One of the frustrations that many women have with the TV characters they watch, especially those characters who are feminist or proto-feminist women, is that they don’t behave in feminist ways all of the time. Saranga at Paiwing, for example, expresses frustration that despite Buffy the Vampire Slayer retaliating against the man who tried to sexually assault her, she does not challenge him or disagree when later told her clothing provoked the attack. Buffy’s response suggests that she buys into this mythology. Now, how is the viewer meant to read this scene: should we be annoyed that Buffy failed to follow through on her feminist credentials? Or, do we say, well that’s how a real woman, perhaps caught off guard, may respond in this situation?
What about a less clear cut story plot such as in Lipstick Jungle? Top female exec (beautiful, mega successful women in a man’s world), who loves her husband, but isn’t getting any sex, has an affair with the young hawt male. At first I think this is a bit ‘ew’, but why hold her to a different standard from men. Then, she wants it to be only about sex; then she thinks she is falling for him, guilt about husband etc. Cop out or just one of those things? What is the feminist action in this story plot: to remain faithful to her husband and never have an affair??

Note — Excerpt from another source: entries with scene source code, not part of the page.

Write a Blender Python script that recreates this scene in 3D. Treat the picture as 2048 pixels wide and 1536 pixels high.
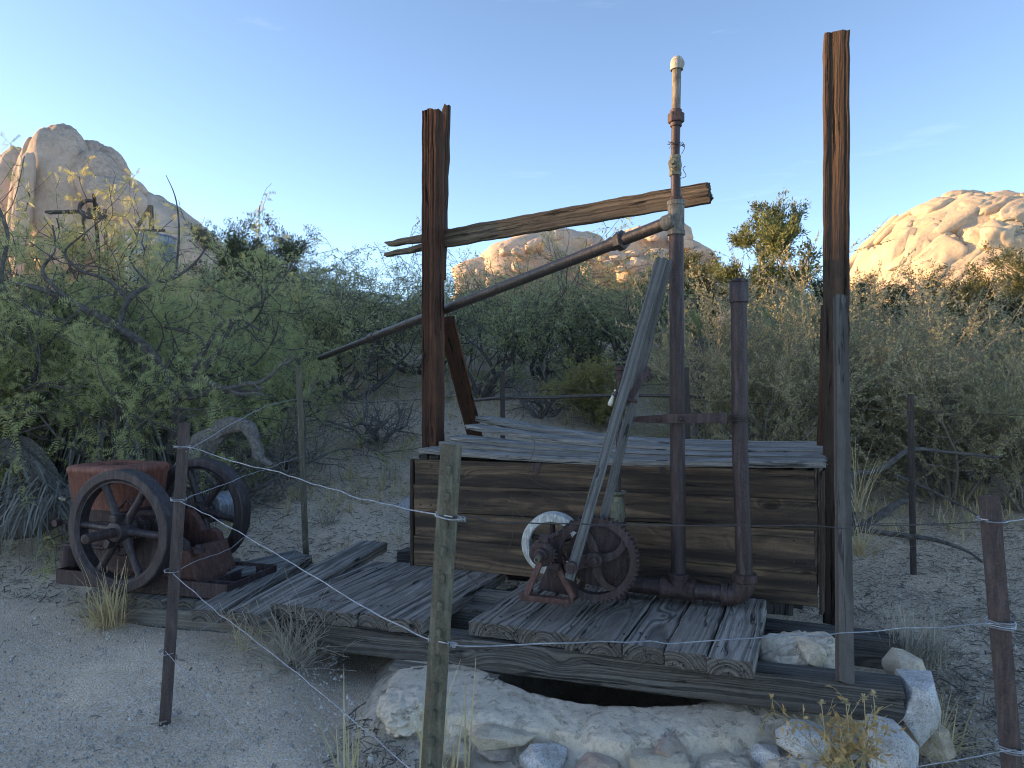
import bpy, bmesh, math, random
import numpy as np
from mathutils import Vector, Matrix, noise as mnoise

for o in list(bpy.data.objects):
    bpy.data.objects.remove(o, do_unlink=True)
scene = bpy.context.scene
COL = scene.collection
R = math.radians

# ------------------------------------------------------------------ camera
CAMZ, F, CX, CY = 1.55, 1420.0, 1024.0, 768.0
cam_d = bpy.data.cameras.new("camera")
cam_d.sensor_width = 36.0
cam_d.lens = 36.0 * F / 2048.0
cam_d.clip_start = 0.05
cam_d.clip_end = 3000.0
cam = bpy.data.objects.new("camera", cam_d)
cam.location = (0, 0, CAMZ)
cam.rotation_euler = (R(90), 0, 0)
COL.objects.link(cam)
scene.camera = cam

# ------------------------------------------------------------------ light
SUN_EL = R(9.0)
SUN_DIR_H = Vector((-0.99, 0.13, 0)).normalized()
SUN = Vector((SUN_DIR_H.x * math.cos(SUN_EL), SUN_DIR_H.y * math.cos(SUN_EL), math.sin(SUN_EL)))
world = bpy.data.worlds.new("World")
scene.world = world
world.use_nodes = True
wn = world.node_tree
for n in list(wn.nodes):
    wn.nodes.remove(n)
sky = wn.nodes.new("ShaderNodeTexSky")
sky.sky_type = 'NISHITA'
sky.sun_disc = False
sky.sun_elevation = SUN_EL
sky.sun_rotation = math.atan2(SUN.x, SUN.y)
sky.altitude = 1200
sky.air_density = 0.6
sky.dust_density = 0.5
sky.ozone_density = 1.5
bg = wn.nodes.new("ShaderNodeBackground")
bg.inputs["Strength"].default_value = 0.15
wo = wn.nodes.new("ShaderNodeOutputWorld")
# a few faint cirrus wisps over the whole sky
w_tc = wn.nodes.new("ShaderNodeTexCoord")
w_mp = wn.nodes.new("ShaderNodeMapping"); w_mp.inputs["Scale"].default_value = (2.2, 2.2, 16.0); w_mp.inputs["Rotation"].default_value = (0.0, 0.12, 0.0)
w_ns = wn.nodes.new("ShaderNodeTexNoise"); w_ns.inputs["Scale"].default_value = 2.3; w_ns.inputs["Detail"].default_value = 7; w_ns.inputs["Roughness"].default_value = 0.62
w_rp = wn.nodes.new("ShaderNodeValToRGB"); w_rp.color_ramp.elements[0].position = 0.63; w_rp.color_ramp.elements[1].position = 0.80
w_mx = wn.nodes.new("ShaderNodeMix"); w_mx.data_type = 'RGBA'; w_mx.blend_type = 'ADD'
w_mx.inputs[7].default_value = (0.9, 0.9, 0.95, 1)
w_k = wn.nodes.new("ShaderNodeMath"); w_k.operation = 'MULTIPLY'; w_k.inputs[1].default_value = 0.22
wn.links.new(w_tc.outputs["Generated"], w_mp.inputs[0]); wn.links.new(w_mp.outputs[0], w_ns.inputs["Vector"]); wn.links.new(w_ns.outputs["Fac"], w_rp.inputs[0])
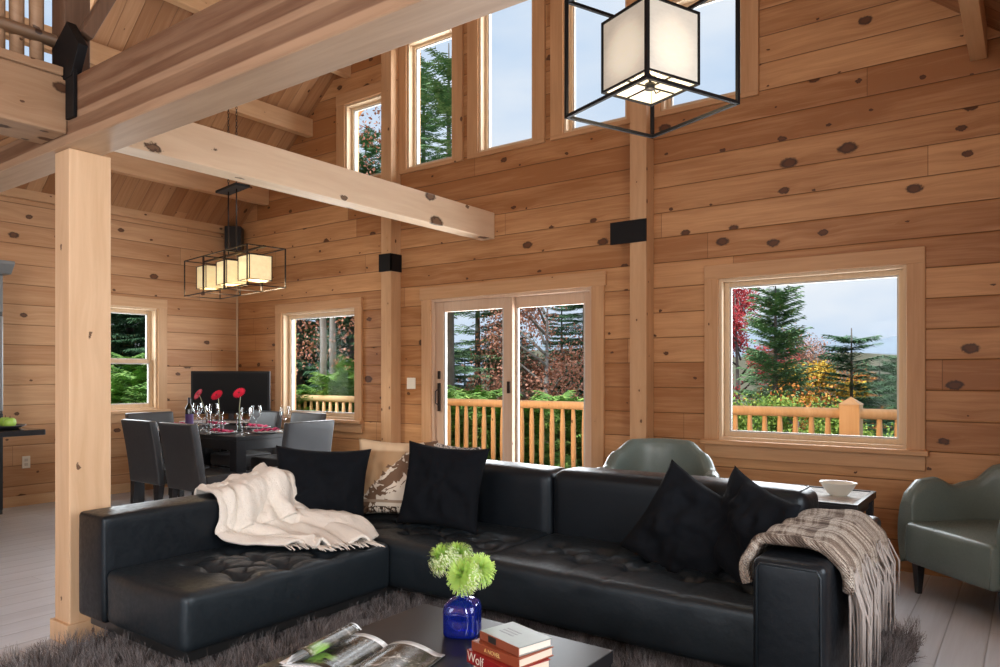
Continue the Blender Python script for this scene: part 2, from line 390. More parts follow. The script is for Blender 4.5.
def P3(axis):
    return (lambda a, z, c: (a, c, z)) if axis == 'x' else (lambda a, z, c: (-c, a, z))
def window(name, axis, hole, cas=.10, sill=True, kind='fixed', base=GY, sash=.045, label=None, castop=True, lip=.0):
    """axis x: gable wall, room side is -y. axis y: left wall (room side is +x)."""
    a0, a1, z0, z1 = hole
    Q = (lambda a, z, c: (a, base+c, z)) if axis == 'x' else (lambda a, z, c: (base-c, a, z))
    def bx(m, A0, A1, Z0, Z1, C0, C1):
        p = Q(A0, Z0, C0); q = Q(A1, Z1, C1)
        m.box(min(p[0],q[0]), max(p[0],q[0]), min(p[1],q[1]), max(p[1],q[1]), min(p[2],q[2]), max(p[2],q[2]))
    zm = M['trim_z'] if axis == 'x' else M['trim_zy']; xm = M['trim_x'] if axis == 'x' else M['trim_y']
    # frame (jamb liner) is the window itself
    m = MB(); t = .03
    bx(m, a0, a0+t, z0, z1, -.005, .16); bx(m, a1-t, a1, z0, z1, -.005, .16)
    bx(m, a0+t, a1-t, z0, z0+t, -.005, .16); bx(m, a0+t, a1-t, z1-t, z1, -.005, .16)
    w = struct(m.build(name, M['jamb']))
    # casings
    c = MB(); bx(c, a0-cas, a0+.008, z0-.0, z1, -.028, 0); c.build('side_casing', zm, w, bevel=.004)
    c = MB(); bx(c, a1-.008, a1+cas, z0-.0, z1, -.028, 0); c.build('side_casing', zm, w, bevel=.004)
    c = MB(); bx(c, a0-cas-lip, a1+cas+lip, z1-.008, z1+cas, -.032, 0); c.build('head_casing', xm, w, bevel=.004)
    if sill:
        c = MB(); bx(c, a0-cas-.02, a1+cas+.02, z0-.028, z0+.008, -.065, 0); c.build('window_sill', xm, w, bevel=.006)
        c = MB(); bx(c, a0-cas, a1+cas, z0-.028-cas, z0-.028, -.024, 0); c.build('apron', xm, w, bevel=.004)
    else:
        c = MB(); bx(c, a0-cas, a1+cas, z0-.03, z0+.008, -.03, 0); c.build('window_sill', xm, w, bevel=.004)
    # sash
    def sashrect(A0, A1, Z0, Z1, c0, c1, name='sash', mat=None, wd=sash):
        s = MB(); bx(s, A0, A0+wd, Z0, Z1, c0, c1); bx(s, A1-wd, A1, Z0, Z1, c0, c1)
        bx(s, A0+wd, A1-wd, Z0, Z0+wd, c0, c1); bx(s, A0+wd, A1-wd, Z1-wd, Z1, c0, c1)
        so = s.build(name, M['jamb'], w, bevel=.003)
        v = MB(); e = .012   # pale glazing bead
        for (p0,p1,q0,q1) in ((A0+wd,A0+wd+e,Z0+wd,Z1-wd),(A1-wd-e,A1-wd,Z0+wd,Z1-wd),(A0+wd+e,A1-wd-e,Z0+wd,Z0+wd+e),(A0+wd+e,A1-wd-e,Z1-wd-e,Z1-wd)):
            bx(v, p0, p1, q0, q1, (c0+c1)/2-.012, (c0+c1)/2+.012)
        v.build('glazing_bead', M['vinyl'], so)
        g = MB(); cm = (c0+c1)/2
        g.add([Q(A0+wd,Z0+wd,cm),Q(A1-wd,Z0+wd,cm),Q(A1-wd,Z1-wd,cm),Q(A0+wd,Z1-wd,cm)], [(0,1,2,3)]); g.build('pane', M['pane'], so)
    if kind == 'fixed': sashrect(a0+t, a1-t, z0+t, z1-t, .06, .11)
    else:
        zmid = (z0+z1)/2 - .03
        sashrect(a0+t, a1-t, z0+t, zmid+.02, .05, .085, 'lower_sash'); sashrect(a0+t, a1-t, zmid-.02, z1-t, .09, .125, 'upper_sash')
    return w
M['trim_y'] = wood('pine_trim_y', 1, 2, (.66,.43,.25), (.50,.29,.145), knots=(1.6, 5), kr=.014, kprob=.35, seed=1.0)
M['trim_zy'] = wood('pine_trim_zy', 2, 1, (.66,.43,.25), (.50,.29,.145), knots=(1.6, 5), kr=.014, kprob=.35, seed=2.0)
M['jamb'] = wood('pale_window_jamb', 2, 0, (.68,.52,.35), (.55,.39,.24), knots=(1.6, 5), kr=.01, kprob=.2, seed=2.0)
for i, h in enumerate(UP): window('window_%d' % (i+1), 'x', h, cas=.12, sill=False, sash=.028)
window('window_6', 'x', WL, sash=.04); window('window_7', 'x', WR, sash=.035)
window('window_8', 'y', SW, kind='hung', base=LX, sash=.04)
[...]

The problem with demanding feminist TV is that some of the time the feminist decision, in a patriarchal world, doesn’t exist. Instead, you have female characters making a myriad of decisions, some right, some wrong, in circumstances that they can’t control. (In many respects, exactly like the real world). And, the thing is, this doesn’t mean that such television isn’t ‘feminist’. One of the longest-running aims of the feminist movement has been to get women’s experience recognised; to destroy a world where the white, middle class male’s experience is considered normal and proper. Television that shows women’s experience in all its ugly and imperfect detail legitimises the experience of women, by bringing it into the public sphere. It allows other women to recognise that their experiences are not unique; that they are not alone in the inequalities and problems they face.
So, perhaps, when looking for feminist TV, we should not ask ‘did she do the feminist thing’, but instead, ‘did she behave like a real woman would’? Does her character have depth and complexity and does her behaviour feel real, remembering that different women have different experiences? Does she have a central role within the show, or is she a sounding board or prop for the male characters? Is she human?
3 comments:
Hmm. We probably have very different ideas on what a complex and interesting female character would look like, but that is just an assumption based on the way you chose to respond to what I said about Firefly.
Dissenter has written the best criteria for feminist representations of women and feminist analysis of society here: http://dis-senter.livejournal.com/32189.html
Her criteria matches my own. I watch a lot of frivolous crap and sometimes I even enjoy it but there is no way that I would ever call it feminist.
Sorry, it was not my intention to say anything good about firefly. I think your analysis of it is usually spot on. I don't think the female characters in Firefly are well written at all. I included you as you are one of a number of people who are discussing this issue at the moment, rather than as someone whose views I was critiquing.